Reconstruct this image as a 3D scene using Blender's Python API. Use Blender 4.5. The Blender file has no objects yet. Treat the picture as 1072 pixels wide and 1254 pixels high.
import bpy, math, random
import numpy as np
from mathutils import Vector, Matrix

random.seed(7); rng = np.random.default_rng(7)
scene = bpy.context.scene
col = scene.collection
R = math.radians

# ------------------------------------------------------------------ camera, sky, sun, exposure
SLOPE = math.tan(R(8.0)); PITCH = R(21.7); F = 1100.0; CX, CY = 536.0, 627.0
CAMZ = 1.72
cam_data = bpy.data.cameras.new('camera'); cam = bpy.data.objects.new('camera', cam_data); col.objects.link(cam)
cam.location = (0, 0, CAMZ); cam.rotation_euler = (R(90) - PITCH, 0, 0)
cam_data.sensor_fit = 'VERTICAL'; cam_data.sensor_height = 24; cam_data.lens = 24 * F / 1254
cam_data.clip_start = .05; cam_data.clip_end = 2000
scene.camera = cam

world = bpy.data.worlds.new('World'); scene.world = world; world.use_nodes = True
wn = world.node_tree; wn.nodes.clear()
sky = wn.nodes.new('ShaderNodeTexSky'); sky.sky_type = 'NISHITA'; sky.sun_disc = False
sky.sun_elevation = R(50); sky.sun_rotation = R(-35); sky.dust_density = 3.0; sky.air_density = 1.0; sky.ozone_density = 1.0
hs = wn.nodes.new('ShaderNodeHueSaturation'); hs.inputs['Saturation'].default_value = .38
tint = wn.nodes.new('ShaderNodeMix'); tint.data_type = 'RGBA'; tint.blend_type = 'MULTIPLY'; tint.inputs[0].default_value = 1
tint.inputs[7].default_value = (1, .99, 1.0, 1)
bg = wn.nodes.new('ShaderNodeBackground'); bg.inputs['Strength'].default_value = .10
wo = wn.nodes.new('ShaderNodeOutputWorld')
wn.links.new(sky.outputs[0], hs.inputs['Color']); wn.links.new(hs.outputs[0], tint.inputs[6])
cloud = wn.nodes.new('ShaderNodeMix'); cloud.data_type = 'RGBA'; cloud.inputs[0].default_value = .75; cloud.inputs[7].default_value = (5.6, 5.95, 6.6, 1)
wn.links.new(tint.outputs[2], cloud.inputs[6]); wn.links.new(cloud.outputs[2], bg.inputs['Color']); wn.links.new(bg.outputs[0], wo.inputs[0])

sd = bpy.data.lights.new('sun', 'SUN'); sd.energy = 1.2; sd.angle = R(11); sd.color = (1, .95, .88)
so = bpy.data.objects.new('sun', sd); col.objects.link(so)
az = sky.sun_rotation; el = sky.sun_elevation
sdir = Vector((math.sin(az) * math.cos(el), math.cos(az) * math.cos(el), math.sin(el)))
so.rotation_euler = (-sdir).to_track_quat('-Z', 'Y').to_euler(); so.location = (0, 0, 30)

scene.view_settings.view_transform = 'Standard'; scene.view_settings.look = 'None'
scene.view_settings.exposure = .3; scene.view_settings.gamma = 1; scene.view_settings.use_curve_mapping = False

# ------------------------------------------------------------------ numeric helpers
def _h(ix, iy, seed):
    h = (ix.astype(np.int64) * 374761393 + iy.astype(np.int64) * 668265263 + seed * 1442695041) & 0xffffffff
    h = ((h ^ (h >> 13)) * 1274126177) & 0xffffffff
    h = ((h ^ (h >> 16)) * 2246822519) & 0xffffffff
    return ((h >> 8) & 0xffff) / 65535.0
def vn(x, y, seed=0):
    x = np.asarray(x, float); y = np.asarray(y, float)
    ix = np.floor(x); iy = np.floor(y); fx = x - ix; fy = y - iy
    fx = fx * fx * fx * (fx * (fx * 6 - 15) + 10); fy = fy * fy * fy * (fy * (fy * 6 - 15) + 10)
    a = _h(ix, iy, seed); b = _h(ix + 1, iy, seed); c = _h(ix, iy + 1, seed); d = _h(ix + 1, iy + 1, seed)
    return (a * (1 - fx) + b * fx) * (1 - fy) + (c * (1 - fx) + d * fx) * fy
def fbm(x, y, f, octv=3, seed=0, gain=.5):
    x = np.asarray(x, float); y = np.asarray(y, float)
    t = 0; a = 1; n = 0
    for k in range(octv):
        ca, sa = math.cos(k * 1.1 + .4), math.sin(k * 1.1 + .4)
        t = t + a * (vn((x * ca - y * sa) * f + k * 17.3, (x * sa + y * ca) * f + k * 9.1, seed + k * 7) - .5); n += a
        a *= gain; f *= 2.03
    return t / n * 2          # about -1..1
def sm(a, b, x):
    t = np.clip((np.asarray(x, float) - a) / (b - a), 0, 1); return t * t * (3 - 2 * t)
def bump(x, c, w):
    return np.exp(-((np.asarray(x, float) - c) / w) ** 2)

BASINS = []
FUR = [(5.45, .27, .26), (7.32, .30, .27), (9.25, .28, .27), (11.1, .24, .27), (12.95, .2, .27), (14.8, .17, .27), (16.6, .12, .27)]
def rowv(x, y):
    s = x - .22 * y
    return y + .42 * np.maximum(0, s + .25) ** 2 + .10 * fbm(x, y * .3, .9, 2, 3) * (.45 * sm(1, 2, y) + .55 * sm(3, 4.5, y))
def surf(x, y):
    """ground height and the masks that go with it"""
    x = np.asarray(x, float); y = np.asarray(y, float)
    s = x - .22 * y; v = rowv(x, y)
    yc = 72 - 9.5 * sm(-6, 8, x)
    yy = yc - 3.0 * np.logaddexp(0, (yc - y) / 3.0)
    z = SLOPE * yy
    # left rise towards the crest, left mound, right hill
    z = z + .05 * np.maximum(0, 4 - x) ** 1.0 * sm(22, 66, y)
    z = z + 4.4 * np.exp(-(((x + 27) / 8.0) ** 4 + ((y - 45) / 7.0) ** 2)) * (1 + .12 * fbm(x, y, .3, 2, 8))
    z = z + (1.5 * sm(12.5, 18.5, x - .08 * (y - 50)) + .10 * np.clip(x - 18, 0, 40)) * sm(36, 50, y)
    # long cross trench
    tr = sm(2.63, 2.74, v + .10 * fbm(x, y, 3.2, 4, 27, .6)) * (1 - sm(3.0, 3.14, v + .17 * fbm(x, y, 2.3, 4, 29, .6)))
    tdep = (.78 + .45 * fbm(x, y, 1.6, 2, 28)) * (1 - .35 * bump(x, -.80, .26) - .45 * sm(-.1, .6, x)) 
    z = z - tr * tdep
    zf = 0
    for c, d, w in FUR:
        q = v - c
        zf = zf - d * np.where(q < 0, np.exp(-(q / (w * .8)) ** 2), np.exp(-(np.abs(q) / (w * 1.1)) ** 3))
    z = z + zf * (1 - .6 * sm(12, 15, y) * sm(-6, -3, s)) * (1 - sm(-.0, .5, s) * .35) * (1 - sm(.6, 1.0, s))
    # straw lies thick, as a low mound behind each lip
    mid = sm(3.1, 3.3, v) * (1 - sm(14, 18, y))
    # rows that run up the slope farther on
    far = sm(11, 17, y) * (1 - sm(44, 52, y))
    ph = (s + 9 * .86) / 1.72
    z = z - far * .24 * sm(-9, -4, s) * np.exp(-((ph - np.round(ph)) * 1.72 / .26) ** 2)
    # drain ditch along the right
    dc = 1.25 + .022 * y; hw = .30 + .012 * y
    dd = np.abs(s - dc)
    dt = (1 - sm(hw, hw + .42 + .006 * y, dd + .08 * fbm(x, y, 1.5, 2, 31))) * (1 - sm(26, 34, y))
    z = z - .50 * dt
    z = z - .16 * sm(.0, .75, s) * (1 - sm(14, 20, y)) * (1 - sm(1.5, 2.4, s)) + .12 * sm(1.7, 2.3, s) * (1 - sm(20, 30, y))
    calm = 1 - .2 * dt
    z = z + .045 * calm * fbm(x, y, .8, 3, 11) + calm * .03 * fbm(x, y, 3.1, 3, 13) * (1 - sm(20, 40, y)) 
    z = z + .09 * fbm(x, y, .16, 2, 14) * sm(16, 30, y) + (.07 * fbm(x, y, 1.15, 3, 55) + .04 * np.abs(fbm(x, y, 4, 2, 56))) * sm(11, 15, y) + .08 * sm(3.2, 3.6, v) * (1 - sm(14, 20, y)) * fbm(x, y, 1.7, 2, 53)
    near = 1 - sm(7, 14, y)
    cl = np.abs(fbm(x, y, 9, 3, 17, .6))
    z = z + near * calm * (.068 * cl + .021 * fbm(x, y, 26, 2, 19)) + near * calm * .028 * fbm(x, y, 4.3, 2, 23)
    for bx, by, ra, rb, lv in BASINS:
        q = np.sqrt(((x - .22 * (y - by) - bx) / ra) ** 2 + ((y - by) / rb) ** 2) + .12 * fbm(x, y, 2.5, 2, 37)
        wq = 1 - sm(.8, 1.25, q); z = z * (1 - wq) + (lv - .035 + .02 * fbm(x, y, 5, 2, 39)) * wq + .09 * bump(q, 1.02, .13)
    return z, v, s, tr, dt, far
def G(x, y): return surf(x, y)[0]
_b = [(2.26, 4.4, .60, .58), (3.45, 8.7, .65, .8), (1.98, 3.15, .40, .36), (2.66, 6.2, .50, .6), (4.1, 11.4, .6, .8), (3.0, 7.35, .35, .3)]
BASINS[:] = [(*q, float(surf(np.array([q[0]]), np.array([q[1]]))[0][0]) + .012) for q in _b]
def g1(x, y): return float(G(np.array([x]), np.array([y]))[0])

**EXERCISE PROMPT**
Return only the lines from the beginning of the material up to and including the line with "R = math.radians", exactly as written.

**RESULT OF THIS EXERCISE**
Reconstruct this image as a 3D scene using Blender's Python API. Use Blender 4.5. The Blender file has no objects yet. Treat the picture as 1072 pixels wide and 1254 pixels high.
import bpy, math, random
import numpy as np
from mathutils import Vector, Matrix

random.seed(7); rng = np.random.default_rng(7)
scene = bpy.context.scene
col = scene.collection
R = math.radians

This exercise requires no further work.